STINE: The album had traction, but we were pretty much undiscovered by most people.

PONCE: My dad is a household name in Chicago broadcasting and he brought the president of WTTW to our concert in Chicago.

STINE: But the airing on PBS gave people the opportunity to see what we do live. We saw ticket sales skyrocket from that.

PONCE: It was lightning in a bottle. The IU Alumni Association. The YouTube video. The PBS special. All of these things came together and we were able to launch this mega-national act. If one of those pieces were missing, chances are it wouldn’t have happened.

Curtain Call 

PONCE: Audiences can tell that we were really close friends. That laughter, that friendship translated into our live performances. That’s the heart and soul. We needed good arrangements but, ultimately, the camaraderie of the group is what stands out. 

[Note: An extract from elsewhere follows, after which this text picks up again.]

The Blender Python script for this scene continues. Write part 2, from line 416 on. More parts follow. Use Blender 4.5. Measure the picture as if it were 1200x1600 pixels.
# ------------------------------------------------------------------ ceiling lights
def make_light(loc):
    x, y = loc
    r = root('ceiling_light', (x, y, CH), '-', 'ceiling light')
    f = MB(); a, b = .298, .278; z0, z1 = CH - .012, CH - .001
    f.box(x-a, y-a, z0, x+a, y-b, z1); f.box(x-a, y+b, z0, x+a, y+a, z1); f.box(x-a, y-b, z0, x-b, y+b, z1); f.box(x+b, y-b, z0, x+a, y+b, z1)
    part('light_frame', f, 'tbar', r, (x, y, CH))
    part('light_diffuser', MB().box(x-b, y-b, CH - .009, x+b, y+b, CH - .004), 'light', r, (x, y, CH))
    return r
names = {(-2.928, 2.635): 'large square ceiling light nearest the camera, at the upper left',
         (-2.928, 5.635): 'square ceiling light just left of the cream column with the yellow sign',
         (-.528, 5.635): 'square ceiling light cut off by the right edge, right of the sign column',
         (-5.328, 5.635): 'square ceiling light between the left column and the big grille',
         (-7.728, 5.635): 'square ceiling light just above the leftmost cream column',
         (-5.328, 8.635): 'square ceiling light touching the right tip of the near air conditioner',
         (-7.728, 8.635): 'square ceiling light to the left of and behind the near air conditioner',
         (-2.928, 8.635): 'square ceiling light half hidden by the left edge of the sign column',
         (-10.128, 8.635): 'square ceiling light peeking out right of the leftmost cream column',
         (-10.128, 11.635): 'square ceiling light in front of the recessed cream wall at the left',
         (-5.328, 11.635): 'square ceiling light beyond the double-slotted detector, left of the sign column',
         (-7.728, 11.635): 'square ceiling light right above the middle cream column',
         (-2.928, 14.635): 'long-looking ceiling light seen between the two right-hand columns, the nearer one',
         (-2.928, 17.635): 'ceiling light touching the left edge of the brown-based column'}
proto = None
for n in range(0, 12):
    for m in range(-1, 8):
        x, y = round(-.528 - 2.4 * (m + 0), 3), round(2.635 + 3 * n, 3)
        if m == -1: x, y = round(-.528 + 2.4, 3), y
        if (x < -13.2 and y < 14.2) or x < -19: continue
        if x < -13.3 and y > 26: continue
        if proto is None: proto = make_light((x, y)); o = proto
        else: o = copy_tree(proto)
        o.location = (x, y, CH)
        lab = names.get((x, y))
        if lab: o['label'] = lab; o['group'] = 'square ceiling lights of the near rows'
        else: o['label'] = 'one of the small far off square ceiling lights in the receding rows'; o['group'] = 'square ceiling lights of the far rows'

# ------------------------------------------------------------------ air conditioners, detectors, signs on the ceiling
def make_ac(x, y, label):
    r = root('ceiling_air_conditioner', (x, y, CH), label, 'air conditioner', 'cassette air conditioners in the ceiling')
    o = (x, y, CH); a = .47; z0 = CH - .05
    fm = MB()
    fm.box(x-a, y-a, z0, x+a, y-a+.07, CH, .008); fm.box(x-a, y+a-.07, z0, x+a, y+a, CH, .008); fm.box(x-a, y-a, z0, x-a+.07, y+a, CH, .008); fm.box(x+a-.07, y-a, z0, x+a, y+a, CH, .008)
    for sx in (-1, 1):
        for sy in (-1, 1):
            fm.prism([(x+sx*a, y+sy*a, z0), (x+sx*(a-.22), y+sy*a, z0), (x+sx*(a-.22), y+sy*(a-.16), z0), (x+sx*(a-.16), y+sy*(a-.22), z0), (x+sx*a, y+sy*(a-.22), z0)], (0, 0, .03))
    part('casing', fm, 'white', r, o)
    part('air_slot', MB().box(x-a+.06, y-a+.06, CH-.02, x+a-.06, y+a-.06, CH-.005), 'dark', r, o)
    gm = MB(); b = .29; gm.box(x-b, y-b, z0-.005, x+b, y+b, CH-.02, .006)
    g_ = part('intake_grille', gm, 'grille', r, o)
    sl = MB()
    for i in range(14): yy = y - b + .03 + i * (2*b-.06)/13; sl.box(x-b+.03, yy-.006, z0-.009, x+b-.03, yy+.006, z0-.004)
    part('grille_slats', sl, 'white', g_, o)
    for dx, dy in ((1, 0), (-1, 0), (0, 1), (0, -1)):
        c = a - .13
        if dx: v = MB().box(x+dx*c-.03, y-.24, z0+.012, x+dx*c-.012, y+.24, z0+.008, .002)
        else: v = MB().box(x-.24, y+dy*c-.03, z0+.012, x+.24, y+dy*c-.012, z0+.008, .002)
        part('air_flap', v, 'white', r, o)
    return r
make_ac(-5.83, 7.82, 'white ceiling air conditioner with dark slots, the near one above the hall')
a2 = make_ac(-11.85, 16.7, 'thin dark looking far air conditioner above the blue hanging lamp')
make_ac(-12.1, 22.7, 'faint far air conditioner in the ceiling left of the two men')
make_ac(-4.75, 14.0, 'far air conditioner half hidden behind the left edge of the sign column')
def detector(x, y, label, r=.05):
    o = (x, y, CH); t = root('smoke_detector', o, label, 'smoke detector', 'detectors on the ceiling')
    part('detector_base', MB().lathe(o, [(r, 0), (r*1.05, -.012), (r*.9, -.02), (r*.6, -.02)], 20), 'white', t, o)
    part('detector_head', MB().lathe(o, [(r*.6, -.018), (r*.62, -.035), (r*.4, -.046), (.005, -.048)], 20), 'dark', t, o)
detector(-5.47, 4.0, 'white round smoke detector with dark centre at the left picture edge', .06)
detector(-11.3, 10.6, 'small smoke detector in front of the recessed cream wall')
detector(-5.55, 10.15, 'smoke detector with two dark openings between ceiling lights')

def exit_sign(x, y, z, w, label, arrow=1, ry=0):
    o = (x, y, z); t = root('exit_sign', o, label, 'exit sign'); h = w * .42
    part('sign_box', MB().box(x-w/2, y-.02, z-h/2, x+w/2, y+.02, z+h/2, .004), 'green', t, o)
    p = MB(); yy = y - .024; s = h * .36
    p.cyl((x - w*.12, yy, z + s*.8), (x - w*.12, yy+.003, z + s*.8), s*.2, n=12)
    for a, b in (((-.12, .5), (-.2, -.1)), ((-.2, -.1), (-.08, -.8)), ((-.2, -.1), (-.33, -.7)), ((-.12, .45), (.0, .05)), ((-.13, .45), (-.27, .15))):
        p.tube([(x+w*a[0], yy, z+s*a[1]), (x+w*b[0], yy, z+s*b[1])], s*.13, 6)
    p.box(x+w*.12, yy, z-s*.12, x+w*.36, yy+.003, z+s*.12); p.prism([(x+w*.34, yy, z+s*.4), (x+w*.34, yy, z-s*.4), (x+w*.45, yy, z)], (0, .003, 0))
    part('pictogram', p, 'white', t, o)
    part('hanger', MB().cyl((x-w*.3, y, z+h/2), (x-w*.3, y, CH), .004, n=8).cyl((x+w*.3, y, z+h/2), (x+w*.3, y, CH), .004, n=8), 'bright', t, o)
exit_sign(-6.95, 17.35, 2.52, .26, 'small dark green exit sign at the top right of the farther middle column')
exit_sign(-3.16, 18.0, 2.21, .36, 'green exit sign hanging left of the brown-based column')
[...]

AHLWARDT: We had an unofficial reunion about a month ago. We rented boats on Lake Monroe. We hit the same bars we used to in college—this time with our wives. We shared the same jokes; some had kids with them. The family is growing.

PONCE: I don’t think there’s any limit to how far the group can go. I think it can be out for 50 years. Christmas music was the way we got through the door—I wish we hadn’t have done two back-to-back—but Christmas is only a percentage of it. We’ve done hundreds of songs in all genres. I don’t see the group ever really breaking up. There’s always going to be some form of Straight No Chaser.

COLLINS: I won’t be happy until I’m sitting with a Grammy. 

The Straight No Chaser 25th Anniversary Celebration runs for four shows on December 10–11 at the Murat Theatre.